Stuff People Should Know: The Sharing Usurper

Stuff People Should Know: The Sharing Usurper May 16, 2016

Whenever friends get together to chat, they naturally vent frustrations about things people do or say that, while thought to be common sense or basic manners,  fall short. I have a list of little courtesies called, “Stuff People Should Know,” and hope to make it a recurring post.

The lucky victim of my first thrashing goes to well-meaning people who like to take exciting news, then share it on social media before the “owners” of that information have an opportunity to announce it themselves.

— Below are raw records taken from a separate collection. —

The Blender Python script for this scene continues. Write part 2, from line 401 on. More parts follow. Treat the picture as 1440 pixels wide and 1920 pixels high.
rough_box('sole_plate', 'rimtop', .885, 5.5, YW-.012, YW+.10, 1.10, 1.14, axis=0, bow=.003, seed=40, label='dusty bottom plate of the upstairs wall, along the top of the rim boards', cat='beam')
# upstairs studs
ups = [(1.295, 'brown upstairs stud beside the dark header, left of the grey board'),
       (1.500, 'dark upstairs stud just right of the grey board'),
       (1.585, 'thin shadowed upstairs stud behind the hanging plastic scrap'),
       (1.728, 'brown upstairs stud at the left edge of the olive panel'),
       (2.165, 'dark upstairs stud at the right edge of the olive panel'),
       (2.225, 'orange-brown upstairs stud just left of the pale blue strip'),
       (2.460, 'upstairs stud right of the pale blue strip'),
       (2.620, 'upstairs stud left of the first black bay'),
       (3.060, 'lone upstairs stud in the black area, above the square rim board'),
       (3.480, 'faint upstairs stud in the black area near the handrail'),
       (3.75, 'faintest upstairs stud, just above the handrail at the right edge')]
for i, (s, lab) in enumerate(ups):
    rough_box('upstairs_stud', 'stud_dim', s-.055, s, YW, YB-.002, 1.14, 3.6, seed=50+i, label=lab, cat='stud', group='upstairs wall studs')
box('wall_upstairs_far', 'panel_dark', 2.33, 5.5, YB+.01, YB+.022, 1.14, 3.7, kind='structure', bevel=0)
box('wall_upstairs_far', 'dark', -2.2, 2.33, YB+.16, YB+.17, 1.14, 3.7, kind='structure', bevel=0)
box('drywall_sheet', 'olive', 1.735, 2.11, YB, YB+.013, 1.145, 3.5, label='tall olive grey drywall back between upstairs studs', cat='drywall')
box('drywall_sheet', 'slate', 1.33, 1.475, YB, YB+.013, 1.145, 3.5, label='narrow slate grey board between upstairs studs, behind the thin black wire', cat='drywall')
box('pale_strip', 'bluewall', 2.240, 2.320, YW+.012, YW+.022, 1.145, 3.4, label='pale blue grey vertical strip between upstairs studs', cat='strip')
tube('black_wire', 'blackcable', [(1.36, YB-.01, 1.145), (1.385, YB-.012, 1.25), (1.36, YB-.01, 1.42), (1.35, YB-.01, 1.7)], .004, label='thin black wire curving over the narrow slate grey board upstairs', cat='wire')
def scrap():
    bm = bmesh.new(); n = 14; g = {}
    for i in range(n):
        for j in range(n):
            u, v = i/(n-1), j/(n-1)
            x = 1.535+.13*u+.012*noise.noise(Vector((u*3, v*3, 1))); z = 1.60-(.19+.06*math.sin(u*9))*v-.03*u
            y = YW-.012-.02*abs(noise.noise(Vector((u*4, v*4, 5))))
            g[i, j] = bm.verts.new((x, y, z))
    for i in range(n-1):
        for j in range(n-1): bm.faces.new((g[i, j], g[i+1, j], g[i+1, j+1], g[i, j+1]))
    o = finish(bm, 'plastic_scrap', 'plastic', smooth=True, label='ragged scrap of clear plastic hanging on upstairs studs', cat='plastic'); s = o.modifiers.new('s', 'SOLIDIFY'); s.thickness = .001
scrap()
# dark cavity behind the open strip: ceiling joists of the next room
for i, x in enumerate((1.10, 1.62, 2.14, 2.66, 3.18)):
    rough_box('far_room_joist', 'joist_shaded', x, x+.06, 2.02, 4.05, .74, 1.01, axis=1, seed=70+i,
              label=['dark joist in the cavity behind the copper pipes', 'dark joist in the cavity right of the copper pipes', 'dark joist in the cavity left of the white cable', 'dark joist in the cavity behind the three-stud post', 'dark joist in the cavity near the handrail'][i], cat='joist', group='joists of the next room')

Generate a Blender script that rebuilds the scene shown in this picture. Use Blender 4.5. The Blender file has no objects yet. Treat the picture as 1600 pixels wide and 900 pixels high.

Readers, I give you The Sharing Usurper. As the title implies, a usurper uses something without the right or authority, and a “sharing” usurper is one who likes to take the news, photos, or personal information of another person, and share it online either prematurely, or inappropriately.

~Grandmother who posts a Facebook status excited for another grandchild before her pregnant daughter-in-law has shared the news herself. I’m talking to you! 

~Sister, who excitedly tells the world of her sister’s engagement, before the happy couple makes the announcement. You’re guilty!

~Baby just born? Did you post pics before the parents had a chance? Were you posting labor updates? Shame!

~A friend accepted a new job and is moving. You lament online about your friend moving across the country, but your friend hasn’t told her family yet. Horrors!

I know the rules of social media are new and not entirely clear cut. If you’ve been in the dark, no sweat. I’m here to get you caught up.

Photo courtesy of freedigitalphotos.net
Photo courtesy of freedigitalphotos.net

Here’s some Stuff People Should Know about being a Social Media Sharing Usurper.

  1. Ask permission. Always. Don’t share photos, news, announcements or any personal information about people without permission. No exceptions. I don’t care if it’s your grown child. Or, especially if it’s your child. You might think that your hair dresser and second cousin need to see photos of your daughter on Instagram moments after giving birth. But trust me, they don’t.
  2. Don’t ever share a picture of anyone, their children, or significant others without their permission. Mothers especially take huge offense to people, even close family, sharing their children’s photos online, where once shared, are beyond their ability to protect. See tip #1
  3. Assume that no one wants to be mentioned online. If you’re eating out with a group and want to let your online friends know how much fun your life is, unless expressed otherwise, infer that your friends don’t want all of your online friends to know where they are. See tip #1
  4. Unless YOU had a baby, got engaged, are moving, pregnant, or got a new job, DON’T post about it. It’s not your news to share. Again, default to tip #1. I KNOW you’re excited and can’t wait to get 60 “likes” and dozens of redundant comments of “Congratulations,” but I implore you to resist any urge to post until the owning parties have both 1) made the news public, and 2) given the green light to share online.
  5. Prayers. I’m going to go out on a whim here and guess that your brother doesn’t want you begging the Facebook world for prayers when he goes in for a colonoscopy. He’s on top of it, I’m sure. He’ll make sure the right people know. Return to tip #1.

People mean well, and most often have the purest intentions when sharing the news of others. We get it, it’s exciting. So much so that it’s tempting to share with the world before it’s entirely appropriate to do so. Hold back, eager beavers.

Share a picture of the dinner you made instead. Or on second thought, don’t.